As the last example teaches, political reality is what we make of it.  Sticking to your guns and being willing to take a fight to the bitter end often wins you more than quick compromise.  If ever there was a case in which a fight to the end was merited, the immigration debate is it.  We could lose our country in this debate.  The original plan coming out of the Senate would have brought in hundreds of millions of new immigrants within just 20 years.

There is one point in Brian Johnson’s response that I wholeheartedly agree with, however:  “the tendency of nearly every stakeholder to hold hostage the one supposedly agreed-upon necessity—border security—to their own narrow interests.”

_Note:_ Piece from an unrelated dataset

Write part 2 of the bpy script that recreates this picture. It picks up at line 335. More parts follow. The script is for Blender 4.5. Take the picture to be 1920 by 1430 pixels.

It is time for this to end.  And there is only one bill that proposes to increase security markedly, without entangling the security measures in debates over amnesty, or legal immigration quotas, or guest worker plans - and that is H.R. 4437.  This is the bill passed by the House that Mr. Pence seeks to compromise upon, by entangling it with other nonsense, such as a guest worker amnesty.

It would be better to pass no bill than to pass a bad bill.  If some senators want to explain to people that they did not pass increased border security (H.R. 4437), because they wanted to continue to hold it hostage to pet projects and amnesty, then let them.  Mr. Pence’s approach is not to issue an ultimatum that we can no longer hold border security hostage to other matters, but instead to simply try to negotiate a better ransom price.  

Therefore, his bill, however well intentioned, remains wrong.